A mí, tan maniática que soy incapaz de empezar una novela, ensayo o lo que sea sin antes empaparme del prólogo aunque no me interese lo más mínimo, que jamás paso una hoja sin leerme las notas al pie y considero un fracaso vergonzante renunciar a leer hasta la última línea de un volumen, a mí, con tan obsesivos precedentes, no me duelen prendas al confesar que me dejé el Ulises de Joyce a medias, ya ven. Y bien sabe Dios que me las veo negras para no aparcar definitivamente esa joya libresca, lo reconozco, que es En busca del tiempo perdido, el testamento literario y vital de Proust; único hasta el extremo de haber dado nombre a un adjetivo, proustiano, pero tan espeso por su sintaxis barroca y su morosidad que resulta indigesto. Tanto que no debe de ser casualidad que siempre se cite el pasaje de la magdalena como paradigma de la evocación sinestésica, es decir, aquella en la que participan varios sentidos y, por ejemplo, un sabor puede devolverte la infancia. No quiero ser malpensada, pero estoy convencida de que el acierto de don Marcel hubiera pasado desapercibido de no ser porque lo introduce casi al principio del primer tomo de su ingente obra, mucho antes de que lleguen las deserciones de lectores en masa.

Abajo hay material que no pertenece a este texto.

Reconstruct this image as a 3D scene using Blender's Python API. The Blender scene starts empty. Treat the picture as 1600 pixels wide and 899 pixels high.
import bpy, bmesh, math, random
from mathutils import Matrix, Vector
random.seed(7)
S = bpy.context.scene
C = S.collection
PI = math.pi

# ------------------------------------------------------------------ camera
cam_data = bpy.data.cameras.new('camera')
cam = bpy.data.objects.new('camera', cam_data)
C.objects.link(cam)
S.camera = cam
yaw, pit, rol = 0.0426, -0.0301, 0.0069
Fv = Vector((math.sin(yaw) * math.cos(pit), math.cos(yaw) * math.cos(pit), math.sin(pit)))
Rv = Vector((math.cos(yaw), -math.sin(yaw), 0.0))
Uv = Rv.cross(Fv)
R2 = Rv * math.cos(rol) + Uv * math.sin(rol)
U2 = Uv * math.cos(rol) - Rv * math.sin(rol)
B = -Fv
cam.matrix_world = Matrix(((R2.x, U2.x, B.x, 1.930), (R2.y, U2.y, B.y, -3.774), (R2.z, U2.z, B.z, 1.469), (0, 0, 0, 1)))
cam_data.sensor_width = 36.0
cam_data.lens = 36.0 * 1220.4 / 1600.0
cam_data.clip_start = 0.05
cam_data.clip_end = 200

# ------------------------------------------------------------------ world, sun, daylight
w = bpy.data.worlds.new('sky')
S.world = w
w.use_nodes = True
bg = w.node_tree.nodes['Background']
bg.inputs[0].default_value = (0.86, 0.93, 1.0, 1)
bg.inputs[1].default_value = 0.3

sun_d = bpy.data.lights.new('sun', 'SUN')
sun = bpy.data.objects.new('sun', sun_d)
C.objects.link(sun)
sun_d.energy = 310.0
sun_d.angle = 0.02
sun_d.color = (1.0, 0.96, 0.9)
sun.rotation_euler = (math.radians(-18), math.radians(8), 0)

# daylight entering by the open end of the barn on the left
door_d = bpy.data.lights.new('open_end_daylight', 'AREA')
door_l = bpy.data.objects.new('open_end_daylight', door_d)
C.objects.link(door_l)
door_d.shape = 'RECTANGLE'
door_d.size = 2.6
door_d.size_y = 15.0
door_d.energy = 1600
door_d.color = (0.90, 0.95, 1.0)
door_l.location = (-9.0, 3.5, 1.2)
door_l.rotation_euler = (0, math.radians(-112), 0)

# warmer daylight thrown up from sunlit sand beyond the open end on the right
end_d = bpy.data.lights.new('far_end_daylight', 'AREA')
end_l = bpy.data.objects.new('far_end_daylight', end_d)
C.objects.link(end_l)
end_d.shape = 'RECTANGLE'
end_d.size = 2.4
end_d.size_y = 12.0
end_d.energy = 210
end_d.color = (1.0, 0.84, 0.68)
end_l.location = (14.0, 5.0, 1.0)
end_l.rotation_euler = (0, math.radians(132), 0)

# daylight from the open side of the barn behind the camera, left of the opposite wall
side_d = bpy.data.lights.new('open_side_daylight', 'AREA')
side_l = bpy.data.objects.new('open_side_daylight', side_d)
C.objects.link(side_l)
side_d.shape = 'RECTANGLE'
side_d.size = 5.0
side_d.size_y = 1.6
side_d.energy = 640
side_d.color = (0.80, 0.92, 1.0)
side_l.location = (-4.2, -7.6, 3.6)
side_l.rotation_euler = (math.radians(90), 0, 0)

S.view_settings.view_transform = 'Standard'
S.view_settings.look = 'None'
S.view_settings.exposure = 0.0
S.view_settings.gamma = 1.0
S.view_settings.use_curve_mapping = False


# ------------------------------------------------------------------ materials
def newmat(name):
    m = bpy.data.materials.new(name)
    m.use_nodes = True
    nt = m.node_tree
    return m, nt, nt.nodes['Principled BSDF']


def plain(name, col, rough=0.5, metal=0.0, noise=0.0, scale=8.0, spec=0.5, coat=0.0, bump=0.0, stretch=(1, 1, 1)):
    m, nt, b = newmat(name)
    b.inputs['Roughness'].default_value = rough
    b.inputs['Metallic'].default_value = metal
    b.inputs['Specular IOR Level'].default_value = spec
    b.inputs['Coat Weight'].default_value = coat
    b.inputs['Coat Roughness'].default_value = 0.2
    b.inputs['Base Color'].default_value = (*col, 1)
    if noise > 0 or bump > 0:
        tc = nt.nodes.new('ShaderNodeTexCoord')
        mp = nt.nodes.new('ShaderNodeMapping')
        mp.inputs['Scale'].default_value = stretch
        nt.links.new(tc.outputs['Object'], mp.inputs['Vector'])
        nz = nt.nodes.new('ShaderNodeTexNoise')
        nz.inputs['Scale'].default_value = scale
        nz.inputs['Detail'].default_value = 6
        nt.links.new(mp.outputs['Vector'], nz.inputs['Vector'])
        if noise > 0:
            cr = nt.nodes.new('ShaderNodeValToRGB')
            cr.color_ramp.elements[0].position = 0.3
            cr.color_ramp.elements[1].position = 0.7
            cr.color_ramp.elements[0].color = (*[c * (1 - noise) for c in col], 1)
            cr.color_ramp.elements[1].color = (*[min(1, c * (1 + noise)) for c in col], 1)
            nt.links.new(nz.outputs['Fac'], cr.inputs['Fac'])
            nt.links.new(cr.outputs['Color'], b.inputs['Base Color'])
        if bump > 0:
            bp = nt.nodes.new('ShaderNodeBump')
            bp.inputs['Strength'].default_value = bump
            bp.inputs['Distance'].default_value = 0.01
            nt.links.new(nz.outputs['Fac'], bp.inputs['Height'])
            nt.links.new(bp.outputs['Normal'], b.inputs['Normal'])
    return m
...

Voy por el cuarto de los siete tomos de La recherche. La degusto muy despacio antes de dormir, y me ayuda a conciliar el sueño acunada por su hermosa musicalidad. Pero durante el día prefiero libros que cundan más, lo cual no es sinónimo de malos. Con algunos hasta te llevas agradables sorpresas. Me ha ocurrido con La primera vuelta al mundo, el diario de la expedición de Magallanes y Elcano, redactado con gracia y detalles curiosísimos por Antonio Pigafetta, un italiano deseoso de fama que sin ser marino ni comerciante se enroló en una de las cinco naves que partieron de Sevilla con 300 hombres en 1519, regresando tres años después al mismo muelle solo 18 de ellos, medio moribundos, en la nave Victoria. En este breve y fascinante escrito, editado en rústica por Alianza Editorial con motivo del 500 aniversario del histórico viaje, Pigafetta fue anotando las aventuras y desventuras de unos navegantes que salieron en busca de especias y descubrieron que la tierra era incuestionablemente redonda. Un auténtico tratado de supervivencia con tintes naturistas y antropológicos ideal para soñar mundos estos días de encierro desde el sofá.